The Art of Wikipedia

 

Kubla_Khan_preface

Samuel Taylor Coleridge’s poem Kubla Khan, only fifty-four lines long, was never completed. The reason? According to Coleridge, he was interrupted by the Person from Porlock and subsequently lost his inspired creativity.

“Though he still retained some vague and dim recollection of the general purport of the vision,” Coleridge wrote of the incident, “all the rest had passed away like the images on the surface of a stream into which a stone has been cast…”

While this story is not universally accepted as fact, it’s one of the many interesting ones that I found through an excerpt of Ray Cadaster’s most interesting articles on Wikipedia. (The full list is unfortunately a secret, and Cadaster’s Wikipedia page has been removed.) I soon found myself losing hours exploring even this truncated version of the list, and the other entries provided by dozens of commenters.

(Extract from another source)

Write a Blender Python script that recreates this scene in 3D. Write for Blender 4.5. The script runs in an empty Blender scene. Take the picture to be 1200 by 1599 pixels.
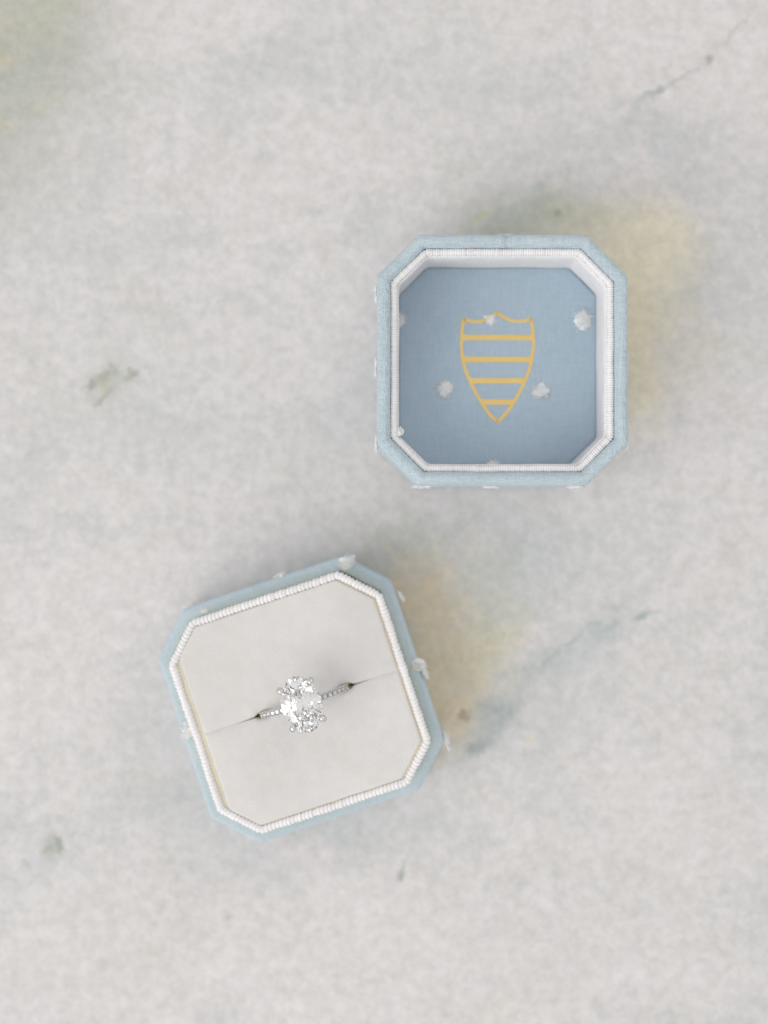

Ever heard about the Indian bandit Veerappan, who evaded arrest for over twenty years while maintaining a small army? Or John Cage’s composition Organ²/ASLSP (As SLow aS Possible), which began its performance in 2001 and will continue until September 5, 2640?

Some rang surprisingly close to home. Raymond Robinson, for example, also known as The Green Man, was an urban legend in a town close to my fiancee’s family, a severely disfigured man whose years of nighttime walks grew into a Pittsburgh legend. And how many friends’ parents have I found out to be involved in the Ivy League nude posture photos, where all the incoming freshmen at certain Ivy League and Seven Sisters colleges during the 1940s through the 1970s were photographed to gauge the rate and severity of rickets, scoliosis, and lordosis in the population?

Other articles are simply great one-liners to know at your next cocktail party, such as president Jimmy Carter’s 1979 rabbit incident, the use of rockets to deliver mail in the 1950s, or the fact that “Buffalo buffalo Buffalo buffalo buffalo buffalo Buffalo buffalo” is a grammatically correct sentence in American English (or at least in Buffalo, New York).

Dyatlov_Pass_incident_01
Skiers setting up camp at about 5 P.M. on Feb. 2, 1959. Photo taken from a roll of film found at the camp of the Dyatlov Pass incident and annexed to the legal inquest that investigated the deaths.

One thing that surprised me was the lack of outside creative work covering most of these topics. Many of the articles on the list write their screen adaptations themselves, including the Dyatlov Pass incident, where nine ski hikers mysteriously died in the northern Ural mountains. Although the corpses showed no signs of struggle, many of them were undressed, one had major skull damage, and two had major stress fractures.

Or there’s the mysterious disappearance of twenty-year-old Frederick Valentich while piloting a Cessna 182L over Australia’s Bass Strait—who first reported to Melbourne air traffic control that a “strange aircraft is hovering on top of me again. It is hovering and it’s not an aircraft.” And then there’s the Boston Molasses Disaster of 1919, when a large molasses storage tank in the North End burst and sent a wave of molasses through the streets. That could be the most bizarre disaster film ever made.

Wikipedia co-founder Jimmy Wales once said that the real reason the site grew so fast was that “it is fun and addictive.” While it is indeed an encyclopedia, in many ways it also resembles a game. “It’s a community where you hang out a bit, and do something that’s a little bit of fun,” Brion Vibber once remarked at Google. “You whack some trolls, you build some material, etcetera.” I can’t begin to imagine the thousands of users and “editors” who have provided some of the most idiosyncratic, messy, funny, and shocking historical tidbits, most expertly researched.

Singapourfish
Rain of fish in Singapore, as described by local inhabitants

The good news for writers is that all this is a great creative prompt—one I may well use myself in the future. I could write a story involving raining animals or a serial killer who practiced anthropodermic bibliopegy (the practice of binding books in human skin). Maybe even a story from the point of view of Saint Dismas, the unnamed thief who was crucified alongside Jesus. As Nicholson Baker wrote, “It’s like some vast aerial city with people walking briskly to and fro on catwalks, carrying picnic baskets full of nutritious snacks.”